== DATA
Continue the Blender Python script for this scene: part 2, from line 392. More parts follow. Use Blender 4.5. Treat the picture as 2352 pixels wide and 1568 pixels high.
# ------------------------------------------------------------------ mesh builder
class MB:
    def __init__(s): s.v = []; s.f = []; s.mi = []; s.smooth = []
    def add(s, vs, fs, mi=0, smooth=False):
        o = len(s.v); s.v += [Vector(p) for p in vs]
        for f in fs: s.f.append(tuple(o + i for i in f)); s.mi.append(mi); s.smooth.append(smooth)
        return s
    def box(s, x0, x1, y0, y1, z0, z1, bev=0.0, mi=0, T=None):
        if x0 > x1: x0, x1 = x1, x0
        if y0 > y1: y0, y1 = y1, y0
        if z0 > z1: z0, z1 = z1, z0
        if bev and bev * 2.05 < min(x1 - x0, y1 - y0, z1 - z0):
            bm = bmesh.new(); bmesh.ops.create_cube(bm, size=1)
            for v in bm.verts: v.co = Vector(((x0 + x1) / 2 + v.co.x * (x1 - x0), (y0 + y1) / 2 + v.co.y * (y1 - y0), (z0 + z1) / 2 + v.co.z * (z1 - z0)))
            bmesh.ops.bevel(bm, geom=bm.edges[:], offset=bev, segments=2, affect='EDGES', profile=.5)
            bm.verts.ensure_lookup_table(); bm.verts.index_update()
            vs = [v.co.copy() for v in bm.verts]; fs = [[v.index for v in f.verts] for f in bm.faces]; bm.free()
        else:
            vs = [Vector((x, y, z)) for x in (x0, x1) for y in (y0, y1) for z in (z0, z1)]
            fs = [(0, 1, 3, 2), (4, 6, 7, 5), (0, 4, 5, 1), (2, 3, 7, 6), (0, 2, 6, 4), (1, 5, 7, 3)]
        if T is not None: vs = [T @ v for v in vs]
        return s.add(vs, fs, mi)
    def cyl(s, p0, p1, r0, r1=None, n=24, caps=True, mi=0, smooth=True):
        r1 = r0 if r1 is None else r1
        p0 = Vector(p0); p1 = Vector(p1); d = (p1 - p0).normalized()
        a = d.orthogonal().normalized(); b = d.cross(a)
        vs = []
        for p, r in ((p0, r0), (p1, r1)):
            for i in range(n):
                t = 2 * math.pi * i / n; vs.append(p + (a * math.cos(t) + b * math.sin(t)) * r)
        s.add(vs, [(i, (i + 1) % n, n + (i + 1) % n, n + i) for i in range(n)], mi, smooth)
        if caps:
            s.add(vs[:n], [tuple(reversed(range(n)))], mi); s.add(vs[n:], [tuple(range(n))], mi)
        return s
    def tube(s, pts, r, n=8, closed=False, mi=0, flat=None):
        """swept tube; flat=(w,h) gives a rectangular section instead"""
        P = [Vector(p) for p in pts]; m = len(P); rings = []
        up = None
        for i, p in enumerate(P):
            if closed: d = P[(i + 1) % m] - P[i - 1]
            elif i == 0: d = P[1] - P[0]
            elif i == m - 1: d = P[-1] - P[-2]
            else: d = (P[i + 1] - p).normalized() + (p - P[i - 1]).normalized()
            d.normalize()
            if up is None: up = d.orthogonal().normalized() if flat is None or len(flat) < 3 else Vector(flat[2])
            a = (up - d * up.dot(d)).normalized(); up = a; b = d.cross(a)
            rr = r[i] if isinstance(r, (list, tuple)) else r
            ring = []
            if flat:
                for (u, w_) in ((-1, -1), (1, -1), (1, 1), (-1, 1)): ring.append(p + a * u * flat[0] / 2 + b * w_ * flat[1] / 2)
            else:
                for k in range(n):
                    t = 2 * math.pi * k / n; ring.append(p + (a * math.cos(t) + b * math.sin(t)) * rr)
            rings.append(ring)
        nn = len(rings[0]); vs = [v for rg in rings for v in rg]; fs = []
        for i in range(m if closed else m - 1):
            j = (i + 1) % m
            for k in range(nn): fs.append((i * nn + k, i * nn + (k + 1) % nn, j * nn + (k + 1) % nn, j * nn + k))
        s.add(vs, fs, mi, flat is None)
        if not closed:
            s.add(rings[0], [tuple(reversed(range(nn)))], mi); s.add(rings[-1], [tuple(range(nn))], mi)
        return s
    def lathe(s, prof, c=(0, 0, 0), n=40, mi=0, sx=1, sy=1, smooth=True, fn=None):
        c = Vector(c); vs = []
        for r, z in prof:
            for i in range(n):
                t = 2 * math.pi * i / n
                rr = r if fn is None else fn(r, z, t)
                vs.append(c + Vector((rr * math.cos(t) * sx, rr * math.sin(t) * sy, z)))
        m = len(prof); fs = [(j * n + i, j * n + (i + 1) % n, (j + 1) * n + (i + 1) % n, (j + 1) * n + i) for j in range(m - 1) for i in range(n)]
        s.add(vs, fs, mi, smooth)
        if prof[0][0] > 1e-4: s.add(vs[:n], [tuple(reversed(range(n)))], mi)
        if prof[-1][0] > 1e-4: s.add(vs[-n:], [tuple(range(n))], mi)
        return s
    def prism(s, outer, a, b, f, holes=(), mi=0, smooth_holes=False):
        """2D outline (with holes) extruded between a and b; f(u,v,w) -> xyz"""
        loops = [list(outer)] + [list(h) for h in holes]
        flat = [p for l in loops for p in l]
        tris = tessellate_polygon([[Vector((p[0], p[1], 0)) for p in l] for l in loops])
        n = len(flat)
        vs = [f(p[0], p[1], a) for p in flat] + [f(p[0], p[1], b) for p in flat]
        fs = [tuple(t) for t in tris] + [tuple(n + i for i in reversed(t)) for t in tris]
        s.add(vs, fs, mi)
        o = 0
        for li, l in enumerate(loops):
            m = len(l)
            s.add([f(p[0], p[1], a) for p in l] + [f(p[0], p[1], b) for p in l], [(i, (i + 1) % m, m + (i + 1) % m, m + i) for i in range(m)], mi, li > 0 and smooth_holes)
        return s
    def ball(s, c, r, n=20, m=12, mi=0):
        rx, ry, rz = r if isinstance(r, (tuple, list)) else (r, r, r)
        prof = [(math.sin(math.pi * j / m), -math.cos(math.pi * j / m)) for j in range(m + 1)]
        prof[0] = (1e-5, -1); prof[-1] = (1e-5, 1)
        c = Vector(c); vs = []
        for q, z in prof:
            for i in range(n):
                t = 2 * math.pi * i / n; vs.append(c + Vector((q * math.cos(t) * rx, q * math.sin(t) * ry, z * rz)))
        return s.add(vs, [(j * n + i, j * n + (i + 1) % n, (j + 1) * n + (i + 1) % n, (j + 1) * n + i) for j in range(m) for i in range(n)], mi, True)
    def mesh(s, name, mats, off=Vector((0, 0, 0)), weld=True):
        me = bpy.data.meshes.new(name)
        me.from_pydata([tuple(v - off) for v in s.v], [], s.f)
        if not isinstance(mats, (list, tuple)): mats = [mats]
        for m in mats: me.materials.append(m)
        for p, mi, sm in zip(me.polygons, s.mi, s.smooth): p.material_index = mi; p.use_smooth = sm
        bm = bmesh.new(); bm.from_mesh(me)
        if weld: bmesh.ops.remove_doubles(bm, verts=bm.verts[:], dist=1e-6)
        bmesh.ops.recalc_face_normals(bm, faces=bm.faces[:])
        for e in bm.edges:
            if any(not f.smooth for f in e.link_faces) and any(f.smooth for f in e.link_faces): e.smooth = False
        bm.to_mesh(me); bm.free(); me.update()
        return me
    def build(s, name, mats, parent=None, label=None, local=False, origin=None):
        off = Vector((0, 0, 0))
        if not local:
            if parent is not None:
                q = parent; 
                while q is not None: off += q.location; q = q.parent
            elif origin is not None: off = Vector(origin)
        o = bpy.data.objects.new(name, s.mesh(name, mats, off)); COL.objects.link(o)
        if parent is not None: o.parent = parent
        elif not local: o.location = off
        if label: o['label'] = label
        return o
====
→ WHAT IS REQUIRED: Write out every line exactly as it stands.

→ COMPLETED EXERCISE:
Continue the Blender Python script for this scene: part 2, from line 392. More parts follow. Use Blender 4.5. Treat the picture as 2352 pixels wide and 1568 pixels high.
# ------------------------------------------------------------------ mesh builder
class MB:
    def __init__(s): s.v = []; s.f = []; s.mi = []; s.smooth = []
    def add(s, vs, fs, mi=0, smooth=False):
        o = len(s.v); s.v += [Vector(p) for p in vs]
        for f in fs: s.f.append(tuple(o + i for i in f)); s.mi.append(mi); s.smooth.append(smooth)
        return s
    def box(s, x0, x1, y0, y1, z0, z1, bev=0.0, mi=0, T=None):
        if x0 > x1: x0, x1 = x1, x0
        if y0 > y1: y0, y1 = y1, y0
        if z0 > z1: z0, z1 = z1, z0
        if bev and bev * 2.05 < min(x1 - x0, y1 - y0, z1 - z0):
            bm = bmesh.new(); bmesh.ops.create_cube(bm, size=1)
            for v in bm.verts: v.co = Vector(((x0 + x1) / 2 + v.co.x * (x1 - x0), (y0 + y1) / 2 + v.co.y * (y1 - y0), (z0 + z1) / 2 + v.co.z * (z1 - z0)))
            bmesh.ops.bevel(bm, geom=bm.edges[:], offset=bev, segments=2, affect='EDGES', profile=.5)
            bm.verts.ensure_lookup_table(); bm.verts.index_update()
            vs = [v.co.copy() for v in bm.verts]; fs = [[v.index for v in f.verts] for f in bm.faces]; bm.free()
        else:
            vs = [Vector((x, y, z)) for x in (x0, x1) for y in (y0, y1) for z in (z0, z1)]
            fs = [(0, 1, 3, 2), (4, 6, 7, 5), (0, 4, 5, 1), (2, 3, 7, 6), (0, 2, 6, 4), (1, 5, 7, 3)]
        if T is not None: vs = [T @ v for v in vs]
        return s.add(vs, fs, mi)
    def cyl(s, p0, p1, r0, r1=None, n=24, caps=True, mi=0, smooth=True):
        r1 = r0 if r1 is None else r1
        p0 = Vector(p0); p1 = Vector(p1); d = (p1 - p0).normalized()
        a = d.orthogonal().normalized(); b = d.cross(a)
        vs = []
        for p, r in ((p0, r0), (p1, r1)):
            for i in range(n):
                t = 2 * math.pi * i / n; vs.append(p + (a * math.cos(t) + b * math.sin(t)) * r)
        s.add(vs, [(i, (i + 1) % n, n + (i + 1) % n, n + i) for i in range(n)], mi, smooth)
        if caps:
            s.add(vs[:n], [tuple(reversed(range(n)))], mi); s.add(vs[n:], [tuple(range(n))], mi)
        return s
    def tube(s, pts, r, n=8, closed=False, mi=0, flat=None):
        """swept tube; flat=(w,h) gives a rectangular section instead"""
        P = [Vector(p) for p in pts]; m = len(P); rings = []
        up = None
        for i, p in enumerate(P):
            if closed: d = P[(i + 1) % m] - P[i - 1]
            elif i == 0: d = P[1] - P[0]
            elif i == m - 1: d = P[-1] - P[-2]
            else: d = (P[i + 1] - p).normalized() + (p - P[i - 1]).normalized()
            d.normalize()
            if up is None: up = d.orthogonal().normalized() if flat is None or len(flat) < 3 else Vector(flat[2])
            a = (up - d * up.dot(d)).normalized(); up = a; b = d.cross(a)
            rr = r[i] if isinstance(r, (list, tuple)) else r
            ring = []
            if flat:
                for (u, w_) in ((-1, -1), (1, -1), (1, 1), (-1, 1)): ring.append(p + a * u * flat[0] / 2 + b * w_ * flat[1] / 2)
            else:
                for k in range(n):
                    t = 2 * math.pi * k / n; ring.append(p + (a * math.cos(t) + b * math.sin(t)) * rr)
            rings.append(ring)
        nn = len(rings[0]); vs = [v for rg in rings for v in rg]; fs = []
        for i in range(m if closed else m - 1):
            j = (i + 1) % m
            for k in range(nn): fs.append((i * nn + k, i * nn + (k + 1) % nn, j * nn + (k + 1) % nn, j * nn + k))
        s.add(vs, fs, mi, flat is None)
        if not closed:
            s.add(rings[0], [tuple(reversed(range(nn)))], mi); s.add(rings[-1], [tuple(range(nn))], mi)
        return s
    def lathe(s, prof, c=(0, 0, 0), n=40, mi=0, sx=1, sy=1, smooth=True, fn=None):
        c = Vector(c); vs = []
        for r, z in prof:
            for i in range(n):
                t = 2 * math.pi * i / n
                rr = r if fn is None else fn(r, z, t)
                vs.append(c + Vector((rr * math.cos(t) * sx, rr * math.sin(t) * sy, z)))
        m = len(prof); fs = [(j * n + i, j * n + (i + 1) % n, (j + 1) * n + (i + 1) % n, (j + 1) * n + i) for j in range(m - 1) for i in range(n)]
        s.add(vs, fs, mi, smooth)
        if prof[0][0] > 1e-4: s.add(vs[:n], [tuple(reversed(range(n)))], mi)
        if prof[-1][0] > 1e-4: s.add(vs[-n:], [tuple(range(n))], mi)
        return s
    def prism(s, outer, a, b, f, holes=(), mi=0, smooth_holes=False):
        """2D outline (with holes) extruded between a and b; f(u,v,w) -> xyz"""
        loops = [list(outer)] + [list(h) for h in holes]
        flat = [p for l in loops for p in l]
        tris = tessellate_polygon([[Vector((p[0], p[1], 0)) for p in l] for l in loops])
        n = len(flat)
        vs = [f(p[0], p[1], a) for p in flat] + [f(p[0], p[1], b) for p in flat]
        fs = [tuple(t) for t in tris] + [tuple(n + i for i in reversed(t)) for t in tris]
        s.add(vs, fs, mi)
        o = 0
        for li, l in enumerate(loops):
            m = len(l)
            s.add([f(p[0], p[1], a) for p in l] + [f(p[0], p[1], b) for p in l], [(i, (i + 1) % m, m + (i + 1) % m, m + i) for i in range(m)], mi, li > 0 and smooth_holes)
        return s
    def ball(s, c, r, n=20, m=12, mi=0):
        rx, ry, rz = r if isinstance(r, (tuple, list)) else (r, r, r)
        prof = [(math.sin(math.pi * j / m), -math.cos(math.pi * j / m)) for j in range(m + 1)]
        prof[0] = (1e-5, -1); prof[-1] = (1e-5, 1)
        c = Vector(c); vs = []
        for q, z in prof:
            for i in range(n):
                t = 2 * math.pi * i / n; vs.append(c + Vector((q * math.cos(t) * rx, q * math.sin(t) * ry, z * rz)))
        return s.add(vs, [(j * n + i, j * n + (i + 1) % n, (j + 1) * n + (i + 1) % n, (j + 1) * n + i) for j in range(m) for i in range(n)], mi, True)
    def mesh(s, name, mats, off=Vector((0, 0, 0)), weld=True):
        me = bpy.data.meshes.new(name)
        me.from_pydata([tuple(v - off) for v in s.v], [], s.f)
        if not isinstance(mats, (list, tuple)): mats = [mats]
        for m in mats: me.materials.append(m)
        for p, mi, sm in zip(me.polygons, s.mi, s.smooth): p.material_index = mi; p.use_smooth = sm
        bm = bmesh.new(); bm.from_mesh(me)
        if weld: bmesh.ops.remove_doubles(bm, verts=bm.verts[:], dist=1e-6)
        bmesh.ops.recalc_face_normals(bm, faces=bm.faces[:])
        for e in bm.edges:
            if any(not f.smooth for f in e.link_faces) and any(f.smooth for f in e.link_faces): e.smooth = False
        bm.to_mesh(me); bm.free(); me.update()
        return me
    def build(s, name, mats, parent=None, label=None, local=False, origin=None):
        off = Vector((0, 0, 0))
        if not local:
            if parent is not None:
                q = parent; 
                while q is not None: off += q.location; q = q.parent
            elif origin is not None: off = Vector(origin)
        o = bpy.data.objects.new(name, s.mesh(name, mats, off)); COL.objects.link(o)
        if parent is not None: o.parent = parent
        elif not local: o.location = off
        if label: o['label'] = label
        return o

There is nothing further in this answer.